When l saw it, I felt for him, because I could see him trying to clear the hypocrisy out of his life. He was always surrounded by sycophants, but he’d just gotten off Percodan, and he was very proud of that. Then to see this film that was so important to him and that was almost incompetent was just sad. He felt the world had conspired against him to prevent him from completing it. He endowed it with great sadness. It was “the lost film.” But it is so awful — you can’t even laugh at it. It’s so hopeless, you just don’t feel anything good for Jerry.

The Day the Clown Cried was not without supporters, though. French critic Jean-Michel Frodon saw a print of the film in the mid-’00s and praised its merits in comparison to other, more acclaimed — and more recent — Holocaust films like Life is Beautiful and Schindler’s List:

Jerry Lewis does not dance around the subject matter, the extermination of Jews by the Nazis, including the mass killing of children. A line of dialogue insists on this fact: “Children? You mean Jews!” This marks a radical difference with La vita è bella (Life is Beautiful, 1997) by Roberto Benigni. The Day the Clown Cried does not use the death camp as scenery in order to further dramatise a fable that could be just as well situated in any other detention facility. He openly confronts the Holocaust, with the only acceptable ending for a storyline in this context, no matter how perturbing it may be: death. This is exactly what Steven Spielberg carefully avoids doing in Schindler’s List (1993), preferring to tell the history of a genocide through the story of those who escaped it, in order to retain the sacrosanct happy ending.

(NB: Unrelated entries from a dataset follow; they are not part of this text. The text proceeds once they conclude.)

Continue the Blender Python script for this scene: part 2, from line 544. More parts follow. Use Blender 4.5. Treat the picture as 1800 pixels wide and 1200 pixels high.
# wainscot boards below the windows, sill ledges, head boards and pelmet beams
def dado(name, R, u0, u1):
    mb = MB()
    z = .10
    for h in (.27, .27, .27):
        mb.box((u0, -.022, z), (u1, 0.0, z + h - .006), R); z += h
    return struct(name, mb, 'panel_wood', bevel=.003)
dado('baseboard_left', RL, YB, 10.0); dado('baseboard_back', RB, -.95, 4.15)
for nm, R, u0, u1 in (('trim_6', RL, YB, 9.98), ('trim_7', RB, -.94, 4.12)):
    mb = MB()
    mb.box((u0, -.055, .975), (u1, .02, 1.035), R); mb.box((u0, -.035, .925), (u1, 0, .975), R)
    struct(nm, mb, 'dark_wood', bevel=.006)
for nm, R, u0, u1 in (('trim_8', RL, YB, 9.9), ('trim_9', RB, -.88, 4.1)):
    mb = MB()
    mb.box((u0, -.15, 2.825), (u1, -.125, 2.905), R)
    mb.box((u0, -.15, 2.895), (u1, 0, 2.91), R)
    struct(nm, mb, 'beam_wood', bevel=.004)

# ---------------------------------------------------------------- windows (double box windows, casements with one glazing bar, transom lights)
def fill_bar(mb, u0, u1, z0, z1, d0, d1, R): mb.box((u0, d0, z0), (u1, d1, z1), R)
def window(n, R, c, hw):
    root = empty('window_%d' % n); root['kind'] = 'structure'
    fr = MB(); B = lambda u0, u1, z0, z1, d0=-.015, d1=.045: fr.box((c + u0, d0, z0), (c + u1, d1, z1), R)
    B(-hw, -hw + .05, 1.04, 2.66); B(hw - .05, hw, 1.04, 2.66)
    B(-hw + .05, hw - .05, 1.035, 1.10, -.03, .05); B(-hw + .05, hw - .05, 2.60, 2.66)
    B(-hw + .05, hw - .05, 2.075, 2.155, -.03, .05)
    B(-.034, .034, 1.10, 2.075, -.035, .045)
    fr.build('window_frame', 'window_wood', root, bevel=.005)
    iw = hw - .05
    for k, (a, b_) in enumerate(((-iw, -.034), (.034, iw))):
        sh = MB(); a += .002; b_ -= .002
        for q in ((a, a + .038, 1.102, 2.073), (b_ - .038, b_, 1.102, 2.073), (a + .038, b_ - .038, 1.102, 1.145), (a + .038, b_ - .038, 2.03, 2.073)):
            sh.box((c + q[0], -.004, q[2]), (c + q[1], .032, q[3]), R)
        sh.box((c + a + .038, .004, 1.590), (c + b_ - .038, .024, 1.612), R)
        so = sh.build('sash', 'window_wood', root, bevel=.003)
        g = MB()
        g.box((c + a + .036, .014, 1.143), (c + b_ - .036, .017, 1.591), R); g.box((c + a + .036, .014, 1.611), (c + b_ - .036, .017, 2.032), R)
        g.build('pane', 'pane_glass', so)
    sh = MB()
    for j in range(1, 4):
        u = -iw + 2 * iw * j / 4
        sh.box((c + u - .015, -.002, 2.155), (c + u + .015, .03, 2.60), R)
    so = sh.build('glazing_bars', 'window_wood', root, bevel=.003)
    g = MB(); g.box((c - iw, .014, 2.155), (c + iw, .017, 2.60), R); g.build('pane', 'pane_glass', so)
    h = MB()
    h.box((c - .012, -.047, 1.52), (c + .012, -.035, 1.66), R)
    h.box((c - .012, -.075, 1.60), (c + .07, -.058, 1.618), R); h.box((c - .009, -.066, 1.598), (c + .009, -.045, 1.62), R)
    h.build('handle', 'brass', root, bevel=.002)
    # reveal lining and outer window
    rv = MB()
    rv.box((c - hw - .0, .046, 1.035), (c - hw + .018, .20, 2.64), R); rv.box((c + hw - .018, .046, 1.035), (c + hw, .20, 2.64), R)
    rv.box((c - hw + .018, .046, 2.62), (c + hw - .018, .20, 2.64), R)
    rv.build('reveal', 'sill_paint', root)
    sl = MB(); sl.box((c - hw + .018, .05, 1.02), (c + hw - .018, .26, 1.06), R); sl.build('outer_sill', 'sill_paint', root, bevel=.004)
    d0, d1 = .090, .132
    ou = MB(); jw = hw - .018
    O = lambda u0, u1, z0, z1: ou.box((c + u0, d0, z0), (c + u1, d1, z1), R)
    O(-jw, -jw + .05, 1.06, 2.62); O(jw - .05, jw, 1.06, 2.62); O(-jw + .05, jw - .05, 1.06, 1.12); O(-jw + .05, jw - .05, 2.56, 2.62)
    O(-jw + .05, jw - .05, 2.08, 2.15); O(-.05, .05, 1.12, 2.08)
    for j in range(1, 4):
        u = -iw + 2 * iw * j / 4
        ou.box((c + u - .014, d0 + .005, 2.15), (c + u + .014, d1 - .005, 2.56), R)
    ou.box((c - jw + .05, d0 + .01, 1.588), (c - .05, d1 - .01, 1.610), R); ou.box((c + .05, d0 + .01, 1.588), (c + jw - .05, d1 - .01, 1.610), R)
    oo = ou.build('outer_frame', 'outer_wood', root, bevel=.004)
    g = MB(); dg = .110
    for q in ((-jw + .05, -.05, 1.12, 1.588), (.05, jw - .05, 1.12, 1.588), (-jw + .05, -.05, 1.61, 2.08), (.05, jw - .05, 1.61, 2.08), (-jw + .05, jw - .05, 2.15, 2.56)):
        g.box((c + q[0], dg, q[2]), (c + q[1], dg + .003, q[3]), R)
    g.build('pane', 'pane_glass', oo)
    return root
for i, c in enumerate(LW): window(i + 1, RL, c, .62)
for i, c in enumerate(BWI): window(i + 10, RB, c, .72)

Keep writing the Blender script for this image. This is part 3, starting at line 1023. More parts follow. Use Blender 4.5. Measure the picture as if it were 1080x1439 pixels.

Frodon was even more direct in an interview with Bruce Handy — the same Bruce Handy who, by the way, wrote “Jerry Goes to Death Camp!” back in 1992 — calling The Day the Clown Cried “a very interesting and important film” that was “brutally dismissed” by those who’d seen it.


For many years, Jerry Lewis was adamant that The Day the Clown Cried would never be released. Speaking at the 2013 Cannes Festival, Lewis expressed regret for having even made the film: “It was all bad and it was bad because I lost the magic… You will never see it, no-one will ever see it, because I am embarrassed at the poor work.” Which, of course, did nothing to diminish the film’s burgeoning cult status.

Indeed, the film’s forbidden-ness seemed only to increase people’s determination to experience it in some way. Clips have been uploaded to YouTube and Vimeo, only to be quickly removed. (Some behind-the-scenes documentary footage can still be found, though.) After he acquired a copy of the script, Patton Oswalt organized live readings with fellow actors and comedians until they were shut down by a cease-and-desist order. There were even some plans to remake the film with Robin Williams, which never came to fruition. (Williams would eventually star in another Holocaust-themed film, 1999’s Jakob the Liar, which was a critical and commercial failure.)

But now The Day the Clown Cried finally has a release date… sort of. Several years before his death in 2017, Lewis donated a copy to the Library of Congress with the stipulation that it not be screened before 2024. No specific dates have been announced, but a screening will finally take place later this year at the National Audio-Visual Conservation Center in Culpeper, Virginia. However, the film won’t be loaned out to other institutions and apparently, the Library’s copy of The Day the Clown Cried isn’t even a complete version.

At this point, though, that may be the best we can hope to ever get; the chances of a wider release are essentially nil due to the unresolved copyright issues that still surround the film. I suspect that The Day the Clown Cried is simply destined to remain in cinema limbo as a fascinating bit of film history whose reputation and infamy will forever eclipse the actual work itself.